* _GIVEN INSTRUCTION_: Please quote the material exactly, every line of it.
-- Start of GIVEN MATERIAL --
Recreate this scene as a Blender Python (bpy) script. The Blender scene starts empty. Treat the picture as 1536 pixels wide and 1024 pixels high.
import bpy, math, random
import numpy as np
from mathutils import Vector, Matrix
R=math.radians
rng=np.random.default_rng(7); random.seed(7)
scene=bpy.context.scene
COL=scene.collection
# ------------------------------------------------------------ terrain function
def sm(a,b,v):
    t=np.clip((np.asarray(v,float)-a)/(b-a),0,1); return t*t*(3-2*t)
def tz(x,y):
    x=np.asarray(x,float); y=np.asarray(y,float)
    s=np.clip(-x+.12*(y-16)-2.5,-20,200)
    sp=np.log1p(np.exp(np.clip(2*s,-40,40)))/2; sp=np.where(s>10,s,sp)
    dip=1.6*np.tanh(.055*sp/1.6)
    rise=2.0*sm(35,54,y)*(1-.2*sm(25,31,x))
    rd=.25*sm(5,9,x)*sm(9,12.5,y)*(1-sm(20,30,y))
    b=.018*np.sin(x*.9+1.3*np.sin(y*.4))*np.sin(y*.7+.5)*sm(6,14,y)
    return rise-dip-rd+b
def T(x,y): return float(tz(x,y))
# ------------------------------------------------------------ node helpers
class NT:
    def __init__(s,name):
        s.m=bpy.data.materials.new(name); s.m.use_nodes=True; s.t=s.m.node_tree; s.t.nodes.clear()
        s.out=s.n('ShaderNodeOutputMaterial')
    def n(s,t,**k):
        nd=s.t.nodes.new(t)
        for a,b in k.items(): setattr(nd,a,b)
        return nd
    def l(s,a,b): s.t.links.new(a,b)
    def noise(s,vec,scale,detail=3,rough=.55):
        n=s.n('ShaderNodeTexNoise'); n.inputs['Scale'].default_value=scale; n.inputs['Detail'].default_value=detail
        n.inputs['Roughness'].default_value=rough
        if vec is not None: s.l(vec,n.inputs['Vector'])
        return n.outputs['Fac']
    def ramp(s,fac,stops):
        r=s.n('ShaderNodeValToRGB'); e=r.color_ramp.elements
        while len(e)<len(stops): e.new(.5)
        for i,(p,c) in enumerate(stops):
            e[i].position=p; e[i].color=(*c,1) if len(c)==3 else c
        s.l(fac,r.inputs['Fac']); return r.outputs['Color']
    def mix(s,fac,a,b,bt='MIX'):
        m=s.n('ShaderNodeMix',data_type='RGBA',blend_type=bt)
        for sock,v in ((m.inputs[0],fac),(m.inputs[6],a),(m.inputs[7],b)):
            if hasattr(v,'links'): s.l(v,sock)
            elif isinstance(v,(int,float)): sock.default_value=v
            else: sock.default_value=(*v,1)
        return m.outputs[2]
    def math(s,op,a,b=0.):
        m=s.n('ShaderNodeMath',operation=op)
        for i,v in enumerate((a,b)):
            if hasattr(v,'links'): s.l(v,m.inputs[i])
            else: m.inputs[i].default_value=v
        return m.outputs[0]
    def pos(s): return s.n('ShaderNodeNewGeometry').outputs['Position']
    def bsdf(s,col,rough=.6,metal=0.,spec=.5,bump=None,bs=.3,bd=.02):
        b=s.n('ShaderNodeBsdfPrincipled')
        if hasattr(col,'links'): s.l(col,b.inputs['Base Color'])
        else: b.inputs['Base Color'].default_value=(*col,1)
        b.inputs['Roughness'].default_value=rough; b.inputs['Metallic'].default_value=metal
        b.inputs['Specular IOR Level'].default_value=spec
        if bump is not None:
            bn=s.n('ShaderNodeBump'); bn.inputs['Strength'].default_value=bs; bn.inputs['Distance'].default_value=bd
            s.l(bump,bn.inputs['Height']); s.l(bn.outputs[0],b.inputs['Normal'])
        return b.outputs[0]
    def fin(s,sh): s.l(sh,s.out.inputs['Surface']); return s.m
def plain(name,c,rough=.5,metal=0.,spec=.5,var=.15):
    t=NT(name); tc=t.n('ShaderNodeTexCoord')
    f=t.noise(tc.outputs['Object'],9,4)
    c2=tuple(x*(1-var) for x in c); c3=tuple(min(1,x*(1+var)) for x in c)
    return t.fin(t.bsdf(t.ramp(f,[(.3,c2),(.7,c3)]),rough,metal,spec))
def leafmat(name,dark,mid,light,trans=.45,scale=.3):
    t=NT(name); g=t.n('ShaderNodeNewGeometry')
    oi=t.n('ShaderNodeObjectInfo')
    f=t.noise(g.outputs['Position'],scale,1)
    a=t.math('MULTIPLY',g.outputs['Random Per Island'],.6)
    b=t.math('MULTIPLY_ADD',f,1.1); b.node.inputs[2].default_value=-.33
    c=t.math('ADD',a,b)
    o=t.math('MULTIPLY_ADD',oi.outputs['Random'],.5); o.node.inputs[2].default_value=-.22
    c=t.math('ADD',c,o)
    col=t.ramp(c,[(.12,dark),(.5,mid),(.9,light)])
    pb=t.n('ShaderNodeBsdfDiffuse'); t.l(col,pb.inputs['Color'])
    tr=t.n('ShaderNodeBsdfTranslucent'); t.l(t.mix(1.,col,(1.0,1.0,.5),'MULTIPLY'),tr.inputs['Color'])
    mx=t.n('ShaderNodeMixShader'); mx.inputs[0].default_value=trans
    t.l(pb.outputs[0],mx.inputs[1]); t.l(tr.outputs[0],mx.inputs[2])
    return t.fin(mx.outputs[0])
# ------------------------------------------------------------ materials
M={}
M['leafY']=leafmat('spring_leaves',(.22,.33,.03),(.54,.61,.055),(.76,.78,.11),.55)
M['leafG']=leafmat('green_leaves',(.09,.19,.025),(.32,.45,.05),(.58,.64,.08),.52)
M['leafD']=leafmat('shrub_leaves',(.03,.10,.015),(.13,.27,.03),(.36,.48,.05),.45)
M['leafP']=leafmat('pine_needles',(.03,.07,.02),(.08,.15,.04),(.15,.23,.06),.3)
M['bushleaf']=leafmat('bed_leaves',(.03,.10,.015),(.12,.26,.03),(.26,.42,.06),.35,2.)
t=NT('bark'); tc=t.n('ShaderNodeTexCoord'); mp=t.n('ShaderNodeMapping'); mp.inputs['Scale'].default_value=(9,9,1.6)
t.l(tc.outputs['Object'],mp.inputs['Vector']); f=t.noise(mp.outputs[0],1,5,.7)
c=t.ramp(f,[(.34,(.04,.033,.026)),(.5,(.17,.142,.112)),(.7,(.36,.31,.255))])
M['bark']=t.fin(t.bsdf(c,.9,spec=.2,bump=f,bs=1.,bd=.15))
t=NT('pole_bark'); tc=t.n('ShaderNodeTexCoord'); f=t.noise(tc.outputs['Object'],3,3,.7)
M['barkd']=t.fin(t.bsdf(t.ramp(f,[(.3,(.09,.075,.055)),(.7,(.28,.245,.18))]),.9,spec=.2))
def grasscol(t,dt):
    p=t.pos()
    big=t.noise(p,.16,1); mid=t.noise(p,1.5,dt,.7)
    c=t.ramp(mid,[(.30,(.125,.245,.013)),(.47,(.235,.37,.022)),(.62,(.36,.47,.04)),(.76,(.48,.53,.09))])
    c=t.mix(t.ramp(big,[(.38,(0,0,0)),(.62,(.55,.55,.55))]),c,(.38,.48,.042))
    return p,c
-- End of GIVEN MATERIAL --
* _EXERCISE OUTPUT_:
Recreate this scene as a Blender Python (bpy) script. The Blender scene starts empty. Treat the picture as 1536 pixels wide and 1024 pixels high.
import bpy, math, random
import numpy as np
from mathutils import Vector, Matrix
R=math.radians
rng=np.random.default_rng(7); random.seed(7)
scene=bpy.context.scene
COL=scene.collection
# ------------------------------------------------------------ terrain function
def sm(a,b,v):
    t=np.clip((np.asarray(v,float)-a)/(b-a),0,1); return t*t*(3-2*t)
def tz(x,y):
    x=np.asarray(x,float); y=np.asarray(y,float)
    s=np.clip(-x+.12*(y-16)-2.5,-20,200)
    sp=np.log1p(np.exp(np.clip(2*s,-40,40)))/2; sp=np.where(s>10,s,sp)
    dip=1.6*np.tanh(.055*sp/1.6)
    rise=2.0*sm(35,54,y)*(1-.2*sm(25,31,x))
    rd=.25*sm(5,9,x)*sm(9,12.5,y)*(1-sm(20,30,y))
    b=.018*np.sin(x*.9+1.3*np.sin(y*.4))*np.sin(y*.7+.5)*sm(6,14,y)
    return rise-dip-rd+b
def T(x,y): return float(tz(x,y))
# ------------------------------------------------------------ node helpers
class NT:
    def __init__(s,name):
        s.m=bpy.data.materials.new(name); s.m.use_nodes=True; s.t=s.m.node_tree; s.t.nodes.clear()
        s.out=s.n('ShaderNodeOutputMaterial')
    def n(s,t,**k):
        nd=s.t.nodes.new(t)
        for a,b in k.items(): setattr(nd,a,b)
        return nd
    def l(s,a,b): s.t.links.new(a,b)
    def noise(s,vec,scale,detail=3,rough=.55):
        n=s.n('ShaderNodeTexNoise'); n.inputs['Scale'].default_value=scale; n.inputs['Detail'].default_value=detail
        n.inputs['Roughness'].default_value=rough
        if vec is not None: s.l(vec,n.inputs['Vector'])
        return n.outputs['Fac']
    def ramp(s,fac,stops):
        r=s.n('ShaderNodeValToRGB'); e=r.color_ramp.elements
        while len(e)<len(stops): e.new(.5)
        for i,(p,c) in enumerate(stops):
            e[i].position=p; e[i].color=(*c,1) if len(c)==3 else c
        s.l(fac,r.inputs['Fac']); return r.outputs['Color']
    def mix(s,fac,a,b,bt='MIX'):
        m=s.n('ShaderNodeMix',data_type='RGBA',blend_type=bt)
        for sock,v in ((m.inputs[0],fac),(m.inputs[6],a),(m.inputs[7],b)):
            if hasattr(v,'links'): s.l(v,sock)
            elif isinstance(v,(int,float)): sock.default_value=v
            else: sock.default_value=(*v,1)
        return m.outputs[2]
    def math(s,op,a,b=0.):
        m=s.n('ShaderNodeMath',operation=op)
        for i,v in enumerate((a,b)):
            if hasattr(v,'links'): s.l(v,m.inputs[i])
            else: m.inputs[i].default_value=v
        return m.outputs[0]
    def pos(s): return s.n('ShaderNodeNewGeometry').outputs['Position']
    def bsdf(s,col,rough=.6,metal=0.,spec=.5,bump=None,bs=.3,bd=.02):
        b=s.n('ShaderNodeBsdfPrincipled')
        if hasattr(col,'links'): s.l(col,b.inputs['Base Color'])
        else: b.inputs['Base Color'].default_value=(*col,1)
        b.inputs['Roughness'].default_value=rough; b.inputs['Metallic'].default_value=metal
        b.inputs['Specular IOR Level'].default_value=spec
        if bump is not None:
            bn=s.n('ShaderNodeBump'); bn.inputs['Strength'].default_value=bs; bn.inputs['Distance'].default_value=bd
            s.l(bump,bn.inputs['Height']); s.l(bn.outputs[0],b.inputs['Normal'])
        return b.outputs[0]
    def fin(s,sh): s.l(sh,s.out.inputs['Surface']); return s.m
def plain(name,c,rough=.5,metal=0.,spec=.5,var=.15):
    t=NT(name); tc=t.n('ShaderNodeTexCoord')
    f=t.noise(tc.outputs['Object'],9,4)
    c2=tuple(x*(1-var) for x in c); c3=tuple(min(1,x*(1+var)) for x in c)
    return t.fin(t.bsdf(t.ramp(f,[(.3,c2),(.7,c3)]),rough,metal,spec))
def leafmat(name,dark,mid,light,trans=.45,scale=.3):
    t=NT(name); g=t.n('ShaderNodeNewGeometry')
    oi=t.n('ShaderNodeObjectInfo')
    f=t.noise(g.outputs['Position'],scale,1)
    a=t.math('MULTIPLY',g.outputs['Random Per Island'],.6)
    b=t.math('MULTIPLY_ADD',f,1.1); b.node.inputs[2].default_value=-.33
    c=t.math('ADD',a,b)
    o=t.math('MULTIPLY_ADD',oi.outputs['Random'],.5); o.node.inputs[2].default_value=-.22
    c=t.math('ADD',c,o)
    col=t.ramp(c,[(.12,dark),(.5,mid),(.9,light)])
    pb=t.n('ShaderNodeBsdfDiffuse'); t.l(col,pb.inputs['Color'])
    tr=t.n('ShaderNodeBsdfTranslucent'); t.l(t.mix(1.,col,(1.0,1.0,.5),'MULTIPLY'),tr.inputs['Color'])
    mx=t.n('ShaderNodeMixShader'); mx.inputs[0].default_value=trans
    t.l(pb.outputs[0],mx.inputs[1]); t.l(tr.outputs[0],mx.inputs[2])
    return t.fin(mx.outputs[0])
# ------------------------------------------------------------ materials
M={}
M['leafY']=leafmat('spring_leaves',(.22,.33,.03),(.54,.61,.055),(.76,.78,.11),.55)
M['leafG']=leafmat('green_leaves',(.09,.19,.025),(.32,.45,.05),(.58,.64,.08),.52)
M['leafD']=leafmat('shrub_leaves',(.03,.10,.015),(.13,.27,.03),(.36,.48,.05),.45)
M['leafP']=leafmat('pine_needles',(.03,.07,.02),(.08,.15,.04),(.15,.23,.06),.3)
M['bushleaf']=leafmat('bed_leaves',(.03,.10,.015),(.12,.26,.03),(.26,.42,.06),.35,2.)
t=NT('bark'); tc=t.n('ShaderNodeTexCoord'); mp=t.n('ShaderNodeMapping'); mp.inputs['Scale'].default_value=(9,9,1.6)
t.l(tc.outputs['Object'],mp.inputs['Vector']); f=t.noise(mp.outputs[0],1,5,.7)
c=t.ramp(f,[(.34,(.04,.033,.026)),(.5,(.17,.142,.112)),(.7,(.36,.31,.255))])
M['bark']=t.fin(t.bsdf(c,.9,spec=.2,bump=f,bs=1.,bd=.15))
t=NT('pole_bark'); tc=t.n('ShaderNodeTexCoord'); f=t.noise(tc.outputs['Object'],3,3,.7)
M['barkd']=t.fin(t.bsdf(t.ramp(f,[(.3,(.09,.075,.055)),(.7,(.28,.245,.18))]),.9,spec=.2))
def grasscol(t,dt):
    p=t.pos()
    big=t.noise(p,.16,1); mid=t.noise(p,1.5,dt,.7)
    c=t.ramp(mid,[(.30,(.125,.245,.013)),(.47,(.235,.37,.022)),(.62,(.36,.47,.04)),(.76,(.48,.53,.09))])
    c=t.mix(t.ramp(big,[(.38,(0,0,0)),(.62,(.55,.55,.55))]),c,(.38,.48,.042))
    return p,c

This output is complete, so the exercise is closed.